Nous sommes dans une impasse qui ressemble à un gant où les multiples idéologies sont de multiples doigts qui sont tous des impasses ne voyant que les impasses des autres qu’ils expliquent tous très bien. Chaque idéologie se définit comme la solution et la seule sortie du tunnel, elle appelle cela la droite ou la gauche suivant l’histoire de ses adeptes. Elle est le bien quand les autres sont le mal mais toutes n’existent que par la création de richesse chiffrée par la dépense et par une monnaie déliée de toute richesse réelle que l’on peut dépenser à l’envi pour être riche. C’est le gant entier qui est une impasse au niveau du poignet et les idéologies qui se battent au niveau des doigts ne sont que les malheureux enchainés de l’allégorie de la caverne de Platon qui perdent leur temps à s’entredéchirer sur les ombres inintéressantes qu’on leur projette.
Sortir de l’impasse, c’est retrouver l’équilibre entre réfléchir, agir et échanger en ne laissant plus le pouvoir à des gens qui ne savent que communiquer. C’est respecter et donner force et argent à ceux qui produisent et à ceux qui servent ceux qui produisent. C’est retrouver les vrais prix en limitant nos importations par des droits de douane, qualitativement à ce que nous ne savons pas faire nous-mêmes et quantitativement à ce que les autres désirent que nous exportions.

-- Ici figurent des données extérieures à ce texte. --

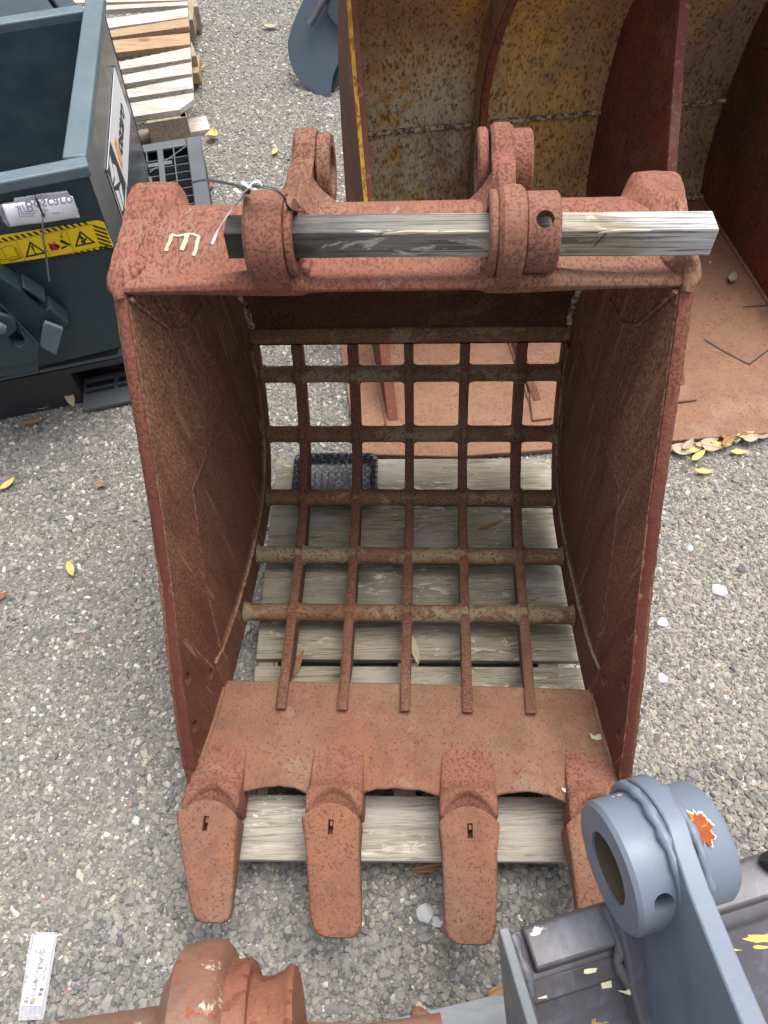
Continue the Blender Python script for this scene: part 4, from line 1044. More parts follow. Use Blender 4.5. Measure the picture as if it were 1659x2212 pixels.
for i, (x, y, a, mt, lab) in enumerate([(1462, 968, 20, LG, 'grey leaf at the far left of the heap, against the bucket'), (1470, 976, -25, LG, 'dry leaf low at the left end of the leaf heap'), (1485, 962, 45, LG, 'upright brownish leaf in the leaf heap, second from the bucket'), (1497, 972, 10, LY, 'yellowish leaf under the slanting leaf of the heap'),
                                   (1520, 962, 5, LG, 'long dry leaf in the middle of the leaf heap'), (1535, 968, -12, LG, 'lowest long pale leaf in the middle of the leaf heap'), (1530, 956, 12, LG, 'leaf pressed under the edge of the orange plate'), (1556, 962, -10, LY, 'tan leaf right of the middle of the heap'),
                                   (1572, 955, 35, LB, 'brown leaf leaning on its neighbour right of the heap middle'), (1590, 945, 70, LG, 'upright grey leaf near the right end of the heap'), (1608, 941, 15, LY, 'orange tinted leaf near the right end of the heap'), (1622, 948, 12, LG, 'broad tan leaf second from the right photo edge'), (1645, 944, 10, LG, 'rightmost tan leaf of the heap at the photo edge'), (1576, 946, 0, LB, 'dark brown leaf deep in the heap under the plate edge')]):
    leaf(x, y, .055, .022, D2R(a), mt, lab, z=.014+.004*(i % 3), roll=rnd.uniform(-.5, .5), curl=.3, group='fallen leaves heaped under the edge of the orange plate')

# single stones one would notice
def stone(x, y, r, label, mat=None, sq=.6, seed=0, z=0):
    c = G(x, y, z+r*sq*.55); bm = bmesh.new(); bmesh.ops.create_icosphere(bm, subdivisions=2, radius=r)
    for v in bm.verts:
        nn = noise.noise_vector(v.co*(.9/r)+Vector((seed, 0, 0))); v.co += nn*r*.42; v.co.z *= sq
    V = [v.co+c for v in bm.verts]; F = [tuple(v.index for v in f.verts) for f in bm.faces]; bm.free()
    return tag(add('stone', V, F, mat or M['stone_w'], None, smooth=25), label, 'stone')
stone(1553, 1276, .018, 'flat pale blue-white stone on the sandy gravel right of the bucket', sq=.4, seed=1)
stone(918, 1973, .017, 'largest white stone on the gravel between the second and third tooth', seed=3)
stone(944, 1990, .011, 'white stone just right of the largest one by the third tooth', seed=4)
stone(895, 1940, .008, 'white stone above the largest one, between second and third tooth', seed=5)
stone(884, 1988, .006, 'small white stone left of the largest one between the teeth', seed=6)
stone(868, 1943, .006, 'small cream stone close to the lower right of the second tooth', seed=7)
stone(1490, 1185, .010, 'white angular stone on the sand above the flat pale stone', seed=8)
stone(1430, 1345, .013, 'whitish stone beside the right edge of the bucket', sq=.45, seed=9)
stone(1432, 1465, .012, 'white pointed stone low on the right beside the bucket edge', sq=.4, seed=10)
stone(1533, 567, .006, 'tiny white stone on the orange plate', seed=11, z=fz)
stone(715, 250, .012, 'white stone on the far gravel left of the rusty lug', seed=14)

# ------------------------------------------------------------------ dark blue tipping hopper on the left
HA = Vector((-.637, 1.57, .70)); HB = Vector((-.755, 2.36, .70))
hu = (HB-HA).normalized(); hn = hu.cross(Vector((0, 0, 1))).normalized()      # outward normal of the right side
fF = Vector((.948, .318, 0)).normalized(); fn = Vector((fF.y, -fF.x, 0))       # front plane
hop = thing('tipping_hopper', Vector((-1.1, 1.7, .185)), 'dark teal steel tipping hopper with warning stickers standing on the black plastic pallet', 'hopper')
HL = HA - fF*1.05; HLB = HB - fF*1.05
ZB, ZT = .185, .70
# shell: four walls, floor
tw = .006
ch = .085
fp = [HL.copy(), HA.copy(), HA.copy(), HA-fF*ch, HL.copy()]
fp[0].z = ZT-.02; fp[1].z = ZT-.02; fp[2].z = ZB+.045; fp[3].z = ZB; fp[4].z = ZB
V, F = prism(fp, -fn*tw); add('front_wall', V, F, M['teal'], hop, bevel=.0015)
sp_ = [HA.copy(), HB.copy(), HB.copy(), HB.copy()-hu*.06, HA.copy()+hu*.06, HA.copy()]
for p, z in zip(sp_, (ZT-.02, ZT-.02, ZB+.045, ZB, ZB, ZB+.045)): p.z = z
sp_ = [p-fF*.0005 for p in sp_]
V, F = prism(sp_, -hn*tw); sw = add('side_wall', V, F, M['teal_side'], hop)
V, F = prism([Vector((p.x, p.y, ZT-.02)) for p in (HB, HLB)]+[Vector((p.x, p.y, ZB)) for p in (HLB, HB)], fn*tw); add('rear_wall', V, F, M['teal'], hop)
V, F = prism([Vector((p.x, p.y, ZT-.02)) for p in (HL, HLB)]+[Vector((p.x, p.y, ZB)) for p in (HLB, HL)], hn*(-tw)); add('side_wall', V, F, M['teal'], hop)
V, F = prism([Vector((p.x, p.y, ZB+.01)) for p in (HA-fF*.09-fn*.01, HB-fF*.05, HLB, HL)], (0, 0, .006)); add('floor_plate', V, F, M['teal_in'], hop)
# sloped inside plate and inner faces
for a, b, inn_ in ((HL, HA, -fn), (HA, HB, -hn)):
    d_ = inn_*.0075
    V, F = prism([Vector((a.x, a.y, ZT-.021))+d_, Vector((b.x, b.y, ZT-.021))+d_, Vector((b.x, b.y, ZB+.03))+d_, Vector((a.x, a.y, ZB+.03))+d_], inn_*.002); add('inner_face', V, F, M['teal_in'], hop)
V, F = prism([Vector((p.x, p.y, z)) for p, z in ((HB-fF*.01+fn*.05, ZT-.021), (HLB+fn*.05, ZT-.021), (HL-fn*.20, ZB+.05), (HA-fn*.20-fF*.01, ZB+.05))], (0, 0, -.005)); add('slope_plate', V, F, M['teal_in'], hop)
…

C’est faire tomber de leurs piédestaux les majoritaires actuels qui ne font que communiquer comme les artistes, les politiques, les médias et ceux qui ne sont au service que des services.
La France avec toute son histoire complexe et contradictoire est sans doute le pays où il sera le moins difficile de réagir à l’observation si exacte de Boualem Sansal : « La France est en train de se laisser détruire », et de commencer à envisager sérieusement de revenir à une monnaie limitée à ce que nous avons réellement produit, ce qui nous mettra enfin en face de nous-mêmes et devant des choix difficiles que nos politiciens devront trancher en se mettant enfin au travail.